At the time, she was taking a break from recording her album This Is Good - which a year and a half later would earn her all kinds of praise - so she sat down with her producer/Mother Mother frontman Ryan Guldemond to write 30 seconds of music. It earned Georgas, the modest singer/songwriter from Vancouver, heavy rotation on network television throughout the fall of 2009 and international exposure.

"The funny thing was... it wasn't a full length song," Georgas says. "People reacted to it and asked, 'Where's the song?' So we went back and wrote a full song out of it."

The product is three of the most wistful, glockenspiel-charged minutes a Canadian artist has ever produced and was just a taste of what was to come. This Is Good , released in 2010 is a mature and beautifully crafted flash of indie-roots radiance. It earned Georgas a spot on the 2010 Polaris Prize long list and, earlier this year, a 2011 Juno nomination for Best New Artist of the Year - an honour she was "thrilled" about.

But it was a lot of hard work getting to that path. She says it's like any career path, really - the harder one works, the greater the pay-offs. Over the last 12 months, Georgas' hard work has paid off.

"If you breathe it, sleep it, then someone is going to know who you are and what you're doing. If you're good then there's a bit of luck that someone's going to see it, but it's bound to happen if you're constantly all about it," she says.

She moved from Newmarket, Ont. to Victoria to study psychology but it was music that held most of attention. She couldn't shake the feeling that she was wasting her time, involving herself with peers geared more toward patterns of human behaviour than musical experience. She quit school, packed up and fled to Vancouver.

"It was after making that decision where I was like, 'I'm doing this with all my heart and soul and nothing's going to get in my way of that.' I felt really positive about that," she says.

After working days at a childcare facility, she'd take her guitar to any open mic night she could find, to surround herself with like-minded people. She recorded her debut EP, The Beat Stuff , which earned her steady airplay on CBC Radio 3, which later named her the winner of their 2009 Bucky Award for Best New Artist. It was during that fated show in New York when, to those on the outside looking in at least, things took off.
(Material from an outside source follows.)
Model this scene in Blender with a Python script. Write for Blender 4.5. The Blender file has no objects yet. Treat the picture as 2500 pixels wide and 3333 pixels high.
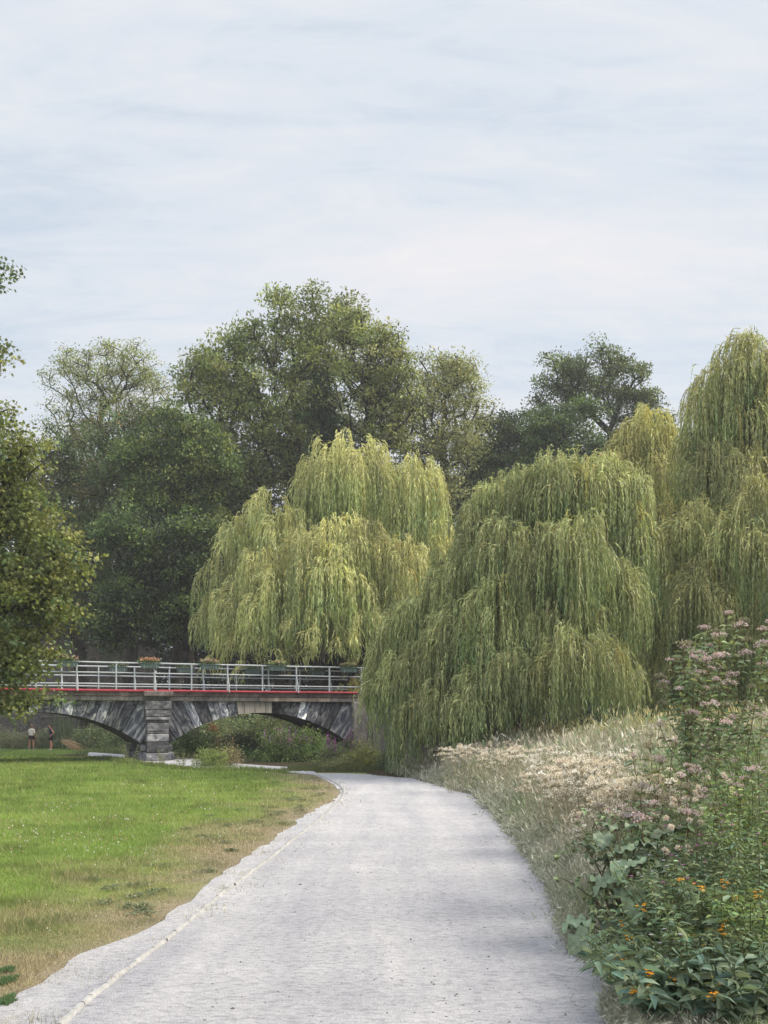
import bpy, math, random
import numpy as np
from math import sin, cos, pi, radians
rng = np.random.default_rng(11)
random.seed(5)
C = bpy.context.scene.collection
# ------------------------------------------------------------------ camera, sky, sun
F, HZ, CH = 3300.0, 2335.0, 1.8          # focal length in source pixels, horizon row, eye height
scn = bpy.context.scene
cam = bpy.data.cameras.new('camera'); camo = bpy.data.objects.new('camera', cam); C.objects.link(camo)
camo.location = (0, 0, CH); camo.rotation_euler = (pi/2, 0, 0)
cam.sensor_fit = 'VERTICAL'; cam.sensor_height = 36.0; cam.sensor_width = 36.0
cam.lens = 36.0*F/3333.0
cam.shift_y = (HZ-1666.5)/3333.0
cam.clip_start = 0.1; cam.clip_end = 3000
scn.camera = camo
scn.view_settings.view_transform = 'Standard'; scn.view_settings.look = 'None'
scn.view_settings.exposure = 0.84; scn.view_settings.gamma = 1.0
SUN_DIR = np.array([0.78, 0.06, 0.66]); SUN_DIR /= np.linalg.norm(SUN_DIR)
SUN_EL = math.asin(SUN_DIR[2]); SUN_AZ = math.atan2(SUN_DIR[0], SUN_DIR[1])
sl = bpy.data.lights.new('sun', 'SUN'); sl.energy = 2.9; sl.angle = radians(26); sl.color = (1.0, 0.90, 0.73)
so = bpy.data.objects.new('sun', sl); C.objects.link(so)
from mathutils import Vector
so.rotation_euler = Vector(SUN_DIR).to_track_quat('Z', 'Y').to_euler(); so.location = (20, -20, 40)
w = bpy.data.worlds.new('World'); scn.world = w; w.use_nodes = True
nt = w.node_tree; N = nt.nodes; L = nt.links; N.clear()
def nd(nt_, t, **kw):
    n = nt_.nodes.new(t)
    for k, v in kw.items(): setattr(n, k, v)
    return n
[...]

But it was during her time shuffling to and from the scattered open mic nights where she developed a skin thick enough to work through the highs and incredible lows of the music industry.

"To keep that fire within yourself and just trusting your own instincts and not getting swayed by industry stuff is really important," she says. "The ones that you still see going, there's a reason behind it. It's because they're so confident in what they're doing and there's nothing that's going to sway them," she says.

Georgas is playing Saturday night, before Victoria's Vince Vaccaro, as part of Whistler's Canada Day celebrations at the Whistler Olympic Plaza. Also playing throughout the weekend are Ashley MacIsaac and Qristina & Quinn Bachand (Friday); Fred Penner, High Bar Gang, Matthew Barber and Wil (Sunday); and Watasun and the Human Statues (all weekend).